Pocos años atrás, un estudio bien diseñado encontró que un adulto promedio miraba la pantalla de su teléfono alrededor de 90 veces por hora. Hoy resulta imposible estimar una cifra, con un dispositivo incorporado (“puesto dentro del cuerpo”) que funciona de igual modo que late el corazón, respiran los pulmones o crecen las uñas. Es imposible medirlo.
En ese camino adictivo, quedan postergadas la atención (al medio y a los demás), el ejercicio de activar la memoria y los aprendizajes derivados de interactuar con la naturaleza, por citar ejemplos de pérdidas sensibles.
Pero, claro, parece más sencillo criticar a niños y adolescentes porque “no aprenden como antes”, muestran “poca atención”, “dejaron de jugar”, o -¡lo peor de lo peor!-, porque “ya no leen libros de papel”.
Varios pensadores echan luz sobre el asunto al recordar que cada generación ha intentado desde siempre cuestionar a la anterior; renegar de sus competencias, sabidurías y experiencias en el intento de acceder al conocimiento prescindiendo de las mediaciones, de los “expertos”.

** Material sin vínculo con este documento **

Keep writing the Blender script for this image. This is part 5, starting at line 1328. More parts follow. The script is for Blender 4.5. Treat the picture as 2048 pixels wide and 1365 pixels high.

Alessandro Baricco afirma que la web concreta el anhelo de muchos niños y adolescentes actuales que, con genuina rebeldía, buscan caminos directos a las cosas, evitando mediaciones.
Este “deslizamiento sin roce” no depende sólo de la mera irrupción de la tecnología, sino que esta brinda un renovado modo de eliminar autoridades y jerarquías que se interponen en ruta al conocimiento.
Un deseo tan antiguo como la humanidad es hacer “desaparecer” a los viejos (padres, madres, maestros, sacerdotes y todas las representaciones sociales que intermedian) en la búsqueda de la propia identidad.
La web ofrece formas ágiles y entretenidas de reiterar en los chicos la añeja pregunta: “¿Para qué sirven los adultos”? La respuesta surge enseguida: en internet, ellos pueden, en centésimas de segundos, resolver tareas del colegio, saciar su curiosidad sexual y hasta develar dilemas existenciales sin adultos.
Sin embargo, a poco de transitar ese camino de “libertad”, no pocos empiezan a extrañar algún contacto humano. Necesitados de protección, levantan la vista del teléfono y ¿qué ven? A adultos hipnotizados con el suyo.
En ámbitos escolares ocurre algo similar. La lectoescritura tradicional propuesta por los docentes choca con el hipertexto, un recurso digital que les ahorra espacio, pero que también les genera un recorrido saltatorio que dificulta asimilar lo leído. Entonces comprenden que la linealidad de la lectoescritura clásica no era tan mala.
Quizá, sólo quizá, el uso de dispositivos electrónicos no sea la verdadera amenaza a los vínculos interpersonales, sino una modernizada manera de interpelar a la autoridad adulta. Como siempre lo han hecho los chicos. Siempre.